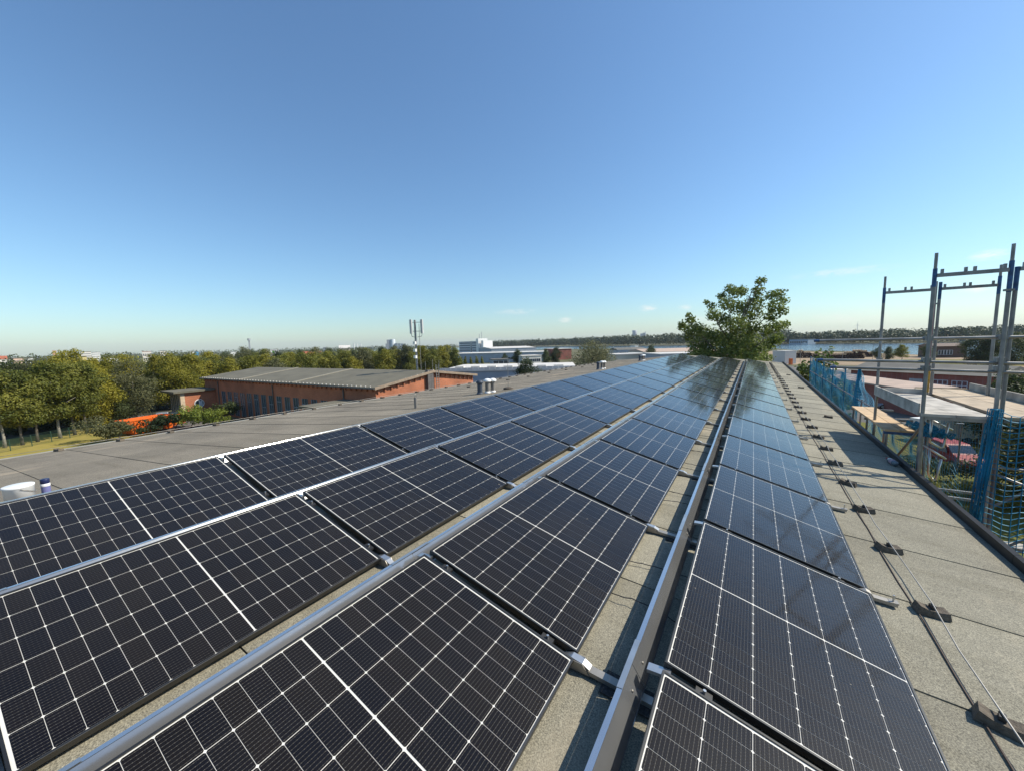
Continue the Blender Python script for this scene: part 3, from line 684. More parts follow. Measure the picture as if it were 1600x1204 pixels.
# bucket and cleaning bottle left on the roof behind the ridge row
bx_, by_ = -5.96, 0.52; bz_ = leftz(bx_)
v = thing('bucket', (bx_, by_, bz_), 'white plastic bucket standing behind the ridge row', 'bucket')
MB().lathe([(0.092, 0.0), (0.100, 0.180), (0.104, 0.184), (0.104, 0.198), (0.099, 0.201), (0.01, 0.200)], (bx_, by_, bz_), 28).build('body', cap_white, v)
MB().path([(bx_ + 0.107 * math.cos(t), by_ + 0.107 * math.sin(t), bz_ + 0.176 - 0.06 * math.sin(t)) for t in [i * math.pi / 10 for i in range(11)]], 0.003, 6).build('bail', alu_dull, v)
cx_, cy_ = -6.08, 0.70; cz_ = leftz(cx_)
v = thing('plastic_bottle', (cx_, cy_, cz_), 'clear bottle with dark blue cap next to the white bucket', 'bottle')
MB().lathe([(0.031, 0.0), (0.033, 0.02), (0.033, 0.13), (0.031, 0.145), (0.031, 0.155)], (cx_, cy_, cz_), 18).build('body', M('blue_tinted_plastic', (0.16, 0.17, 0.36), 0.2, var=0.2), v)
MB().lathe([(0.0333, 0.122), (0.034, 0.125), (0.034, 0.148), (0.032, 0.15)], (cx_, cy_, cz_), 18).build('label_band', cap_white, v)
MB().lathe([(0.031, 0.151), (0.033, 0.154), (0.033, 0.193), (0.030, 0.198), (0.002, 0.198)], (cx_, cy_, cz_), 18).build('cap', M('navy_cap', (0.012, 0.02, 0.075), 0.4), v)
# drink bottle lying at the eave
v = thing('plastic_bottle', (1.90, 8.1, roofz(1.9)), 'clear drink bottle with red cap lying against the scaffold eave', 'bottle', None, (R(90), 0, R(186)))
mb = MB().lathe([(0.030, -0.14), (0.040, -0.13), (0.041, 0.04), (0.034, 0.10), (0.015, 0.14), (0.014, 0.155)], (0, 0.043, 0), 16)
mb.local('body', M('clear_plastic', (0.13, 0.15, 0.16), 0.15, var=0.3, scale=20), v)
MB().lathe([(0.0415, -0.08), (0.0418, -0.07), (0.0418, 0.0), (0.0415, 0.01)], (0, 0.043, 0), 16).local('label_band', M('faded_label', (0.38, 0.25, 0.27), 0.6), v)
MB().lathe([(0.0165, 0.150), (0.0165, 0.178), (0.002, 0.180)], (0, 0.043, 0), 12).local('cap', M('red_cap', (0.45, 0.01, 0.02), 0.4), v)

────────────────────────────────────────

**GOAL OF THE EXERCISE**
Exclude the images, then output the data above word for word.

**EXERCISE RESPONSE**
Continue the Blender Python script for this scene: part 3, from line 684. More parts follow. Measure the picture as if it were 1600x1204 pixels.
# bucket and cleaning bottle left on the roof behind the ridge row
bx_, by_ = -5.96, 0.52; bz_ = leftz(bx_)
v = thing('bucket', (bx_, by_, bz_), 'white plastic bucket standing behind the ridge row', 'bucket')
MB().lathe([(0.092, 0.0), (0.100, 0.180), (0.104, 0.184), (0.104, 0.198), (0.099, 0.201), (0.01, 0.200)], (bx_, by_, bz_), 28).build('body', cap_white, v)
MB().path([(bx_ + 0.107 * math.cos(t), by_ + 0.107 * math.sin(t), bz_ + 0.176 - 0.06 * math.sin(t)) for t in [i * math.pi / 10 for i in range(11)]], 0.003, 6).build('bail', alu_dull, v)
cx_, cy_ = -6.08, 0.70; cz_ = leftz(cx_)
v = thing('plastic_bottle', (cx_, cy_, cz_), 'clear bottle with dark blue cap next to the white bucket', 'bottle')
MB().lathe([(0.031, 0.0), (0.033, 0.02), (0.033, 0.13), (0.031, 0.145), (0.031, 0.155)], (cx_, cy_, cz_), 18).build('body', M('blue_tinted_plastic', (0.16, 0.17, 0.36), 0.2, var=0.2), v)
MB().lathe([(0.0333, 0.122), (0.034, 0.125), (0.034, 0.148), (0.032, 0.15)], (cx_, cy_, cz_), 18).build('label_band', cap_white, v)
MB().lathe([(0.031, 0.151), (0.033, 0.154), (0.033, 0.193), (0.030, 0.198), (0.002, 0.198)], (cx_, cy_, cz_), 18).build('cap', M('navy_cap', (0.012, 0.02, 0.075), 0.4), v)
# drink bottle lying at the eave
v = thing('plastic_bottle', (1.90, 8.1, roofz(1.9)), 'clear drink bottle with red cap lying against the scaffold eave', 'bottle', None, (R(90), 0, R(186)))
mb = MB().lathe([(0.030, -0.14), (0.040, -0.13), (0.041, 0.04), (0.034, 0.10), (0.015, 0.14), (0.014, 0.155)], (0, 0.043, 0), 16)
mb.local('body', M('clear_plastic', (0.13, 0.15, 0.16), 0.15, var=0.3, scale=20), v)
MB().lathe([(0.0415, -0.08), (0.0418, -0.07), (0.0418, 0.0), (0.0415, 0.01)], (0, 0.043, 0), 16).local('label_band', M('faded_label', (0.38, 0.25, 0.27), 0.6), v)
MB().lathe([(0.0165, 0.150), (0.0165, 0.178), (0.002, 0.180)], (0, 0.043, 0), 12).local('cap', M('red_cap', (0.45, 0.01, 0.02), 0.4), v)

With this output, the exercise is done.